Sunday, March 27, 2011

Adaptation

The windows in most Georgian houses don't have screens. The openness is very convenient for throwing dirt of all sorts out the window. Yesterday, as I leaned out my bedroom window to clean the dried mud off my school shoes with a scrub brush (and feeling very Georgian about doing so), a question popped into my head: is adaptation easier when it is only temporary?

The third stage of culture shock is characterized by continuing adaptation and assimilation into the new culture. That is where I am now. It is so nice to be out of the horrendous stage two when everything is irritating and annoying. Pair that stage with winter, and UGH! There were a few brutal days in there, but I am now well past that stage. Thank God.
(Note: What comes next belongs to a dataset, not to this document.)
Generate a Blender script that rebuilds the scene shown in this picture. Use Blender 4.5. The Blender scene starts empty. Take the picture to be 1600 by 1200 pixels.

While hanging out the window and cleaning off my shoes, I felt perfectly normal -- as if I had done this a million times. Everyone scrubs their shoes off to clean them -- and leaning out of the window is a logical place and way to do the job. Other things that go out the window? - dust and dirt from the dustpan and cut flowers that have gone by. In the U.S., I would never throw things out the window, but here I do it every day. Now, every time I open the kitchen door or a window to pitch dirty water, food scraps, or dirt outside, I think about some old black and white movie set in medieval Paris or London when some passerby on the cobblestones gets doused with the bucket of dishwater being heaved from inside. That's me every day -- the thrower, not the one getting soaked. Those things that I have never done before are seeming more and more natural the longer I am here. I have started noticing the things that are beginning to feel normal because they were not natural for me when I first arrived. Paying attention to the changes in my perspective and attitude makes the process of adaptation more self-reflective. Thus, my question.

Does knowing that my situation is only temporary make the adaptation process easier?

I don't know. I've been thinking about this for two days. In some ways, I think it does, but in other ways, it doesn't. Perhaps, knowing that a situation is only temporary may cause a person to think that adapting to a new way is just a waste of time. Since they won't be there permanently, what is the point of changing? Just deal with the differences in method or manner or attitude, bucking the system and creating discord -- but who cares? It's only temporary. Whereas, viewing the change as only temporary, the new ways can feel more manageable. Knowing that one can go back to "their way" of doing things within a month or a year, that person can deal with adopting foreign practices for that time. But is it easier?

What if one were having to make these changes permanently? For the sake of sanity, a positive outlook on the new lifestyle is most helpful. Yet, the burden of knowing that everything about life must change is a heavy one and tough to bear.

Changing and adapting to new ways, even temporarily is not easy. As much as I like change and adventure, I am a creature of habit. And when all my habits go out the window (like the wilted flowers), what do I have to lean on for any sense of normalcy? Just the familiarity of the reflection in the mirror. Nothing else. I have had to learn to do everything in a new way: laundry, dishes, cooking, communicating, shopping, traveling, teaching..... I am adapting, but has my ease of change been sped along by my knowledge that I am not staying here?

I still don't know, but I'll keep thinking about it.